Quelle: „Waldshuter Fasnacht“, herausgegeben von der Narro-Zunft Waldshut im Verlag des SÜDKURIER Konstanz, 1985.
Pflumeschlucker reiten auf dem Baum durch Bonndorf
In Bonndorf im Schwarzwald wird der Narrenbaum nicht gestellt, sondern es wird darauf geritten. Die Narrenräte der Pflumeschlucker sitzen, ausgestattet mit Steigbügeln, auf dem bis zu 30 Meter langen Stamm und werden von einem Pferdegespann durch die Stadt gezogen. Der Brauch erinnert an die Zeit, als das Holz mit Fuhrwerken aus dem Wald transportiert wurde. „Die Kraft des frisch geschlagenen Baumes geht dann auf die Narren über“, sagt Clemens Podeswa, Narrenvater der Pflumeschlucker, auf Anfrage dieser Zeitung.
Der Ritt auf dem Narrenbaum führt vom alten Bahnhof durch die Martinstraße, wo an drei verschiedenen Stellen die Fasnacht verkündet wird, bis zum Rathaus, dem vierten und letzten Haltepunkt, wo der Bürgermeister abgesetzt wird. Wenn der Narrenbaum als Reitgefährt ausgedient hat, wird er an ein Sägewerk verkauft.
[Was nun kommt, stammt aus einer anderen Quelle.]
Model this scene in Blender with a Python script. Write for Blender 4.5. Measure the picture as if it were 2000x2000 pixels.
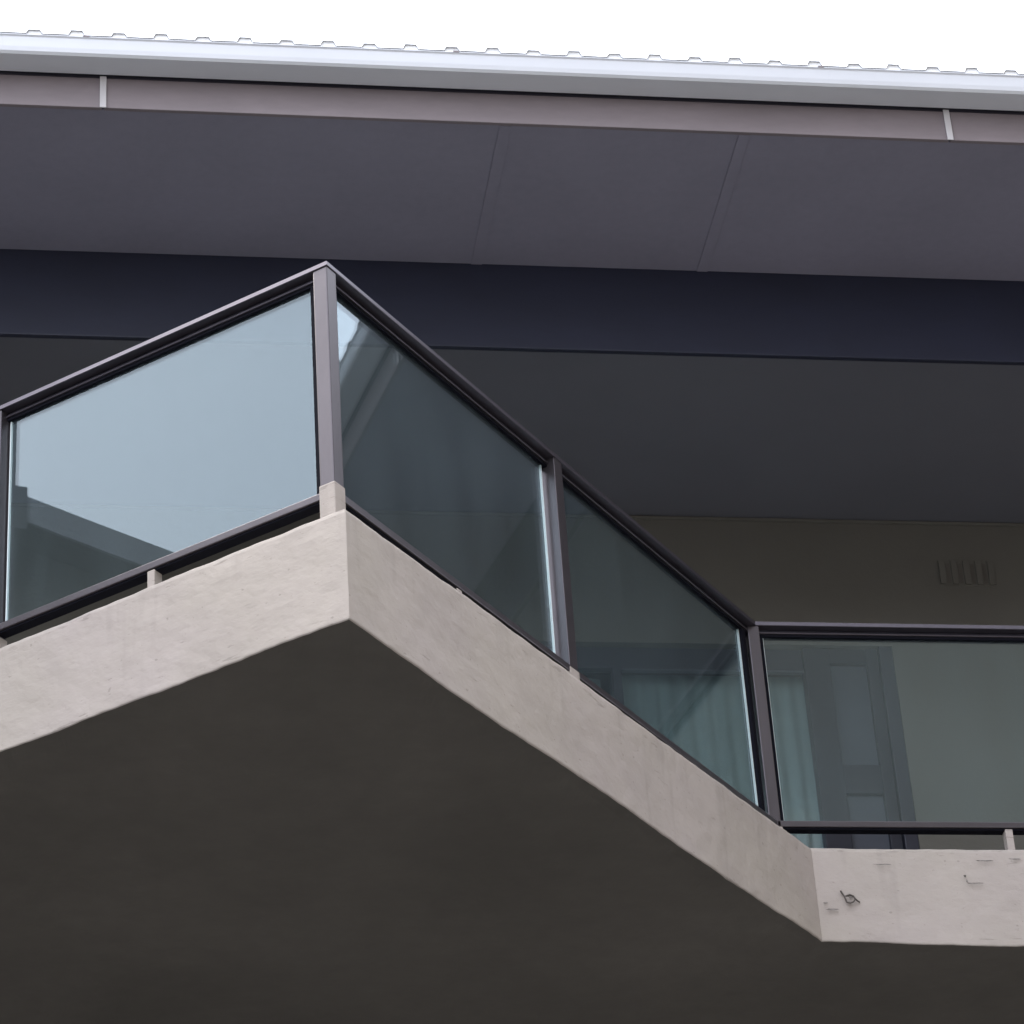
import bpy, bmesh, math, random
from mathutils import Vector, Matrix, noise

scene = bpy.context.scene
for o in list(bpy.data.objects):
    bpy.data.objects.remove(o, do_unlink=True)
col = scene.collection
random.seed(7)

# ------------------------------------------------------------------ camera
CAM = Vector((0, 0, 1.6))
PITCH, ROLL, YAW, FPX = .5523, -.0703, -.1717, 6272.6
fw = Vector((-math.sin(YAW) * math.cos(PITCH), math.cos(YAW) * math.cos(PITCH), math.sin(PITCH)))
rt0 = Vector((math.cos(YAW), math.sin(YAW), 0))
up0 = rt0.cross(fw)
rt = rt0 * math.cos(ROLL) + up0 * math.sin(ROLL)
up = up0 * math.cos(ROLL) - rt0 * math.sin(ROLL)
cd = bpy.data.cameras.new('camera')
cam = bpy.data.objects.new('camera', cd)
col.objects.link(cam)
cam.matrix_world = Matrix(((rt.x, up.x, -fw.x, CAM.x), (rt.y, up.y, -fw.y, CAM.y), (rt.z, up.z, -fw.z, CAM.z), (0, 0, 0, 1)))
cd.sensor_width = 36
cd.lens = 36 * FPX / 2000
cd.clip_start = .1
cd.clip_end = 3000
scene.camera = cam
scene.render.resolution_x = scene.render.resolution_y = 1024

# ------------------------------------------------------------------ sky, sun, exposure
SUN_EL, SUN_AZ = math.radians(48), math.radians(-62)      # azimuth measured from +Y towards +X
world = bpy.data.worlds.new('World')
scene.world = world
world.use_nodes = True
wn, wl = world.node_tree.nodes, world.node_tree.links
wn.clear()
sky = wn.new('ShaderNodeTexSky')
sky.sky_type = 'NISHITA'
sky.sun_disc = False
sky.sun_elevation = SUN_EL
sky.sun_rotation = SUN_AZ
sky.dust_density = 4
sky.air_density = 1
mixc = wn.new('ShaderNodeMix')
mixc.data_type = 'RGBA'
mixc.inputs['Factor'].default_value = .72
mixc.inputs['B'].default_value = (8.6, 8.9, 9.7, 1)       # even cloud cover over the clear sky
bg = wn.new('ShaderNodeBackground')
bg.inputs['Strength'].default_value = .1
wo = wn.new('ShaderNodeOutputWorld')
wl.new(sky.outputs[0], mixc.inputs['A'])
wl.new(mixc.outputs['Result'], bg.inputs['Color'])
wl.new(bg.outputs[0], wo.inputs[0])

sd = bpy.data.lights.new('sun', 'SUN')
sd.energy = .6
sd.angle = math.radians(25)
sd.color = (1, .96, .9)
sun = bpy.data.objects.new('sun', sd)
col.objects.link(sun)
sdir = Vector((math.sin(SUN_AZ) * math.cos(SUN_EL), math.cos(SUN_AZ) * math.cos(SUN_EL), math.sin(SUN_EL)))
sun.rotation_euler = (-sdir).to_track_quat('-Z', 'Y').to_euler()

vs = scene.view_settings
vs.view_transform = 'Standard'
vs.look = 'None'
vs.exposure = 2.27
vs.gamma = 1
vs.use_curve_mapping = False

cy = scene.cycles
cy.max_bounces, cy.diffuse_bounces, cy.glossy_bounces, cy.transmission_bounces, cy.transparent_max_bounces = 7, 4, 3, 2, 14

ZB, ZT = 6.812, 7.238                         # underside and top of the balcony edge

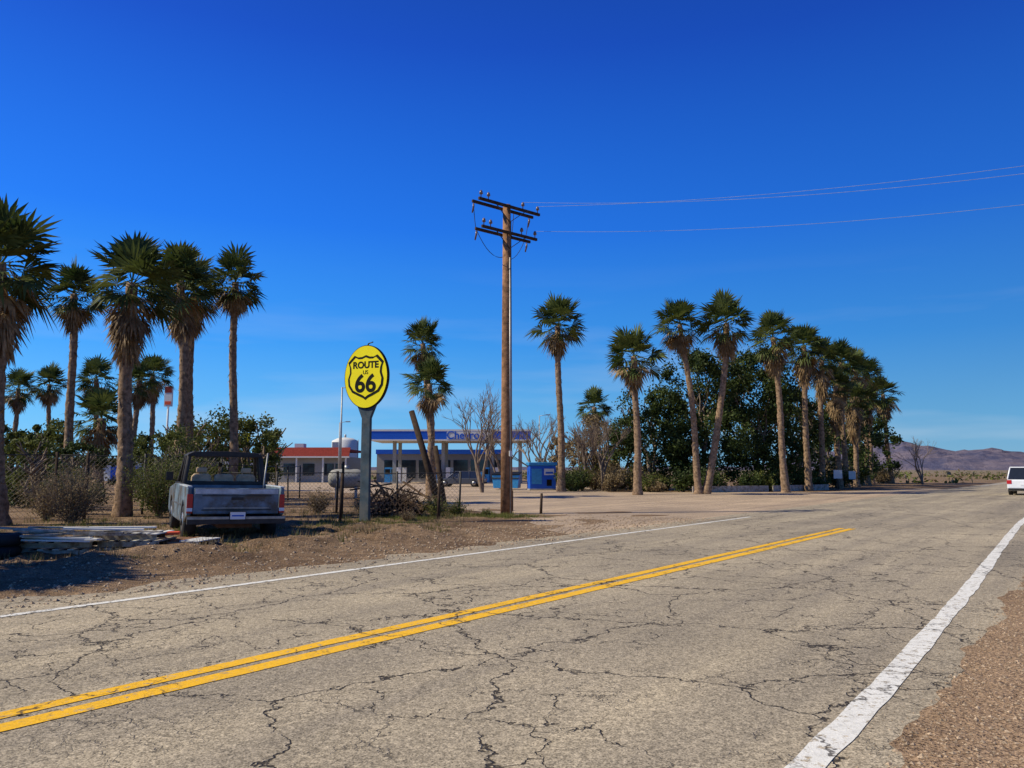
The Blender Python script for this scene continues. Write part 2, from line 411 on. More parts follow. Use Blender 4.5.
def tree(name,x,y,h,hw,m,n=7000,size=.3,clumps=45,seed=1,low=.12,cr=.17,trunk=.22):
    rng=random.Random(seed); mb=MB()
    for k in range(3):
        a=rng.random()*6.28
        branchy(mb,Vector((x,y,-.1)),Vector((cos(a)*.3,sin(a)*.3,1)),h*.36,trunk*(1-.2*k),3,rng,'twig',.7)
    cz=h*(.5+low/2); hz=h*(1-low)/2
    C=[]
    for i in range(clumps):
        a=rng.random()*6.28; u=rng.uniform(-1,1); rr=rng.uniform(.35,.95)
        s=math.sqrt(max(0,1-u*u))**.7
        C.append((Vector((x+cos(a)*s*hw*rr,y+sin(a)*s*hw*rr,cz+u*hz*.88)),rng.uniform(.5,1.35)*h*cr*.5))
    for i in range(n):
        c,r=rng.choice(C)
        d=Vector((rng.gauss(0,1),rng.gauss(0,1),rng.gauss(0,.8))).normalized()*r*(rng.random()**.4)*rng.choice((1,1,1,1.4))
        q=c+d
        if q.z<.05: q.z=rng.uniform(.05,.4)
        leaf(mb,q,size,rng,m)
    mb.obj(name)
tree('shade_tree',15.3,62,11.6,4.4,'leafd',26000,.25,130,3,.0,.14)
tree('shade_tree',20.6,64,11.9,4.6,'leafd',26000,.25,130,4,.0,.14)
tree('shade_tree',11.3,63,8.6,3.6,'leafd',11000,.24,70,5,.0)
tree('shade_tree',25.5,70,9.0,4.2,'leafd',11000,.28,70,6,.02)
tree('shade_tree',33.5,80,9.2,4.8,'leafd',9000,.32,60,7,.02)
tree('shade_tree',42,92,8,5.0,'leafd',9000,.34,60,8,.02)
tree('scrub_tree',7.2,66,6.4,2.6,'leafb',4500,.22,36,9,.0)
tree('scrub_tree',9.3,68,5.6,2.6,'leafo',4500,.24,36,10,.0)
tree('scrub_tree',4.6,70,4.8,2.4,'leafb',3200,.22,30,11,.0)
tree('mesquite_tree',-16.0,40,4.9,2.4,'leafo',8000,.17,50,12,0)
tree('mesquite_tree',-14.2,42.5,4.8,2.0,'leafo',6000,.18,40,13,0)
tree('mesquite_tree',-13.7,31,3.3,1.7,'leafo',9000,.10,60,14,low=.0)
tree('mesquite_tree',-30.5,50,4.8,3.6,'leafo',7000,.24,40,15,low=.0)
tree('mesquite_tree',-23.5,52,4.4,3.0,'leafd',5000,.24,36,16,low=.0)
tree('mesquite_tree',-19.0,60,4.7,1.6,'leafd',2400,.24,20,17)
tree('mesquite_tree',-38,60,4.6,4,'leafo',5000,.28,36,18,low=0)
tree('mesquite_tree',-17.4,31,2.7,1.5,'leafd',4500,.12,36,19,low=0)
tree('mesquite_tree',-20.5,33,3.0,1.8,'leafo',5000,.14,36,20,low=0)
tree('mesquite_tree',-18.6,44,4.6,2.2,'leafo',5000,.18,36,21,low=0)
tree('mesquite_tree',-13.2,12.6,4.9,2.3,'leafo',4200,.15,36,22,low=.2)
def bush(name,x,y,h,hw,m,n=2500,size=.07,seed=1,stems=60):
    rng=random.Random(seed); mb=MB(); z0=hgt(x,y)
    for i in range(stems):
        a=rng.random()*6.28; e=rng.uniform(.05,1.0)
        d=Vector((cos(a)*e*hw/h,sin(a)*e*hw/h,rng.uniform(.5,1))); L=h*rng.uniform(.5,.95)
        p0=Vector((x,y,z0-.03)); pts=[p0]
        for k in range(3):
            d=(d+Vector((rng.uniform(-.2,.2),rng.uniform(-.2,.2),rng.uniform(-.1,.1)))); pts.append(pts[-1]+d.normalized()*L/2.6)
        mb.tube(pts,[.009,.007,.005,.003],'twig',3,cap=False)
        for j in range(n//stems):
            t=rng.uniform(.8,3); k=min(2,int(t)); q=pts[k].lerp(pts[k+1],t-k)+Vector((rng.gauss(0,.08),rng.gauss(0,.08),rng.gauss(0,.08)))*h
            if q.z>z0: leaf(mb,q,size,rng,m)
    mb.obj(name)
bush('dry_bush',-12.7,22.5,1.75,1.15,'leafb',6000,.05,31,170)
bush('dry_bush',-14.6,24.5,1.5,1.1,'leafb',3500,.06,32,110)
bush('dry_bush',-15.5,27.5,1.6,1.2,'leafo',4500,.07,33,90)
bush('dry_bush',-10.9,27.0,1.5,1.1,'leafo',4000,.06,34,90)
bush('green_shrub',-11.6,25.6,2.1,1.3,'leafo',7000,.07,35,110)
bush('green_shrub',-12.3,29.0,2.3,1.5,'leafo',7000,.08,41,110)
bush('green_shrub',-9.7,28.4,1.5,1.0,'leafo',3500,.06,42,80)
bush('green_shrub',-2.6,26.5,.75,.5,'grass',2200,.05,36,70)
bush('green_shrub',-2.0,27.6,.6,.5,'leafo',1500,.05,37,50)
bush('dry_bush',-3.3,24.9,.35,.5,'leafb',1500,.04,38,70)
bush('green_shrub',-.9,27.4,.3,.4,'grass',1000,.04,39,60)
bush('dry_bush',-5.3,28.0,.9,.7,'leafb',1800,.05,43,80)
bush('dry_bush',-7.3,29.3,1.0,.9,'leafb',1800,.06,44,80)
bush('dry_bush',-4.2,30.2,1.1,.9,'leafb',1800,.06,45,80)
bush('dry_bush',-8.9,25.0,.6,.6,'leafb',1200,.05,46,60)
bush('dry_bush',-16.2,21.5,1.2,.9,'leafb',2500,.06,47,80)
for i in range(22):
    x=R.uniform(4,12); bush('roadside_shrub',x,R.uniform(56,64),R.uniform(.9,2.2),R.uniform(1,1.6),R.choice(['leafb','leafb','leafo','leafd']),1600,.15,50+i,40)
for i,(x,y) in enumerate([(12.5,57),(14,56.4),(15,58.5),(17.5,58),(19,58.8),(20.5,60),(23.5,63),(27,68),(31,74),(35,79),(39,86),(43,90),(47,97),(29.5,70),(25,64)]):
    bush('roadside_shrub',x,y,R.uniform(1.2,2.4),R.uniform(1.6,2.2),R.choice(['leafo','leafb','leafd','leafd']),2200,.18,80+i,40)
def bare(x,y,h,seed,r=.12,depth=5):
    rng=random.Random(seed); mb=MB()
    for k in range(3):
        a=rng.random()*6.28
        branchy(mb,Vector((x,y,-.05)),Vector((cos(a)*.28,sin(a)*.28,1)),h*.33,r,depth,rng,'twig',.55)
    mb.obj('bare_tree')
bare(-2.1,55,7.4,3); bare(2.4,62,6.8,5); bare(7.0,60,6.5,8); bare(45.5,86,5.6,9,.1); bare(-1.0,66,6,12); bare(-17.6,47,5,14,.1,4); bare(5.4,61,5.5,15)

mb=MB(); rng=random.Random(5)
for i in range(1500):
    y=rng.uniform(70,520)**1; x=y*rng.uniform(-.8,1.1)
    w=N.x*x+N.y*y
    if -2<w<14 or (w>=14 and y<110 and x<46 and x>-45): continue
    s=rng.uniform(.4,1.2)
    for j in range(16 if y<250 else 8):
        leaf(mb,Vector((x+rng.gauss(0,s*.6),y+rng.gauss(0,s*.6),abs(rng.gauss(0,s*.4)))),s*.7,rng,rng.choice(['leafo','leafo','leafb']))
mb.obj('desert_scrub')
mb=MB()
def tuft(x,y,h,n,m,sp=.05):
    z=hgt(x,y)
    for j in range(n):
        a=rng.random()*6.28; b=Vector((x+rng.gauss(0,sp),y+rng.gauss(0,sp),z-.01)); t=Vector((cos(a)*h*.6*rng.random(),sin(a)*h*.6*rng.random(),h*rng.uniform(.5,1)))
        s=Vector((-sin(a),cos(a),0))*.007
        mb.face([b-s,b+s,b+t],m)
for i in range(1100):
    v=rng.uniform(-2,24); w=rng.uniform(12.4,26); x,y,_=rw(v,w)
    if x>-1.5 or x<-22: continue
    tuft(x,y,rng.uniform(.06,.30),18,rng.choice(['leafb','leafb','leafo']),.08)
for cx,cy,sx,sy,n in ((-4.3,23.6,1.6,.5,110),(-1.3,27.6,1.4,.6,160),(-8.3,19.5,1.2,.5,60),(-3.2,25.5,1,.8,110),(-11,21,1.5,1,60),(-5.6,21.3,1,.5,30),(-.2,26.6,.9,.4,110)):
    for i in range(n): tuft(cx+rng.gauss(0,sx*.6),cy+rng.gauss(0,sy*.6),rng.uniform(.04,.18),14,rng.choice(['grass','grass','leafo']),.08)
for i in range(60):
    v=rng.uniform(3,20); w=rng.uniform(-3,.5); x,y,_=rw(v,w); tuft(x,y,rng.uniform(.03,.08),10,'leafb')
mb.obj('dry_grass')
mb=MB(); rng=random.Random(8)
def stone(x,y,s,z=None):
    z=max(hgt(x,y),.012) if z is None else z
    vs=[Vector((rng.uniform(.6,1)*s,0,0)),Vector((0,rng.uniform(.6,1)*s,0)),Vector((-rng.uniform(.6,1)*s,0,0)),Vector((0,-rng.uniform(.6,1)*s,0)),Vector((rng.uniform(-.3,.3)*s,0,s*.55)),Vector((0,0,-s*.4))]
    a=rng.random()*6; Mt=Matrix.Rotation(a,3,'Z')
    mb.idx([Mt@q+Vector((x,y,z+.1*s)) for q in vs],[(0,1,4),(1,2,4),(2,3,4),(3,0,4),(1,0,5),(2,1,5),(3,2,5),(0,3,5)],'stone')
for i in range(14000):
    v=2+14*rng.random()**1.6; w=1.05-rng.random()**1.1*3.2; x,y,_=rw(v,w); stone(x,y,rng.choice((.005,.007,.009,.012,.015,.022)))
for i in range(500):
    v=2+14*rng.random()**1.6; w=1.0+abs(rng.gauss(0,.25)); x,y,_=rw(v,w); stone(x,y,rng.choice((.004,.006,.009)),.013)
for i in range(8000):
    v=rng.uniform(-8,24); w=10.0+abs(rng.gauss(0,2.4)); x,y,_=rw(v,w); stone(x,y,rng.choice((.01,.012,.015,.02,.03,.045)))
mb.obj('gravel')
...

Nur zwei Mal gab es bislang Ausnahmen: Anlässlich der Narrentreffen 1987 und 2013 wurde in Bonndorf doch noch ein Bäumchen in die Senkrechte gehievt. „Wir haben gute Kontakte zur Stockacher Zimmerergilde, die uns den Narrenbaum gestellt hat“, erinnert sich Podeswa an das jüngste Narrentreffen.
Eigene Clique für den Stühlinger Baum
Selbst wer noch nicht aktiv am Aufstellen eines Narrenbaums beteiligt war, kann sich vorstellen, dass der Baum nicht so einfach in die Senkrechte kommt. Auch wenn Hilfsmittel wie Traktor oder Kran das Aufrichten der mehrere dutzend Meter hohen Bäume erleichtern, bedarf es jeder Menge Muskelkraft und Präzisionsarbeit. Im östlichen Landkreis gibt es mit den 16 Zäche eine eigene Untergruppe der Narrenzunft Hungrige Stühlinger, die diese Aufgabe übernimmt.
Gegründet wurden die 16 Zäche 1993, nachdem der Narrenbaum am Schmutzigen Donnerstag jenes Jahres "nur mit großer Mühe und unter Gefahr" gestellt werden konnte, wie es in der Vereinschronik heißt. Die Idee zu einer eigenen Baumstellergruppe hatte der damalige Zunftmeister Arnfried Winterhalder. Die 16 Zäche tragen die traditionelle Kleidung der Zimmerleute. Der Stühlinger Narrenbaum wird übrigens jedes Jahr am Fasnachtsdienstag verlost. Den Ertrag spenden die Narren an soziale oder kulturelle Einrichtungen in der Region.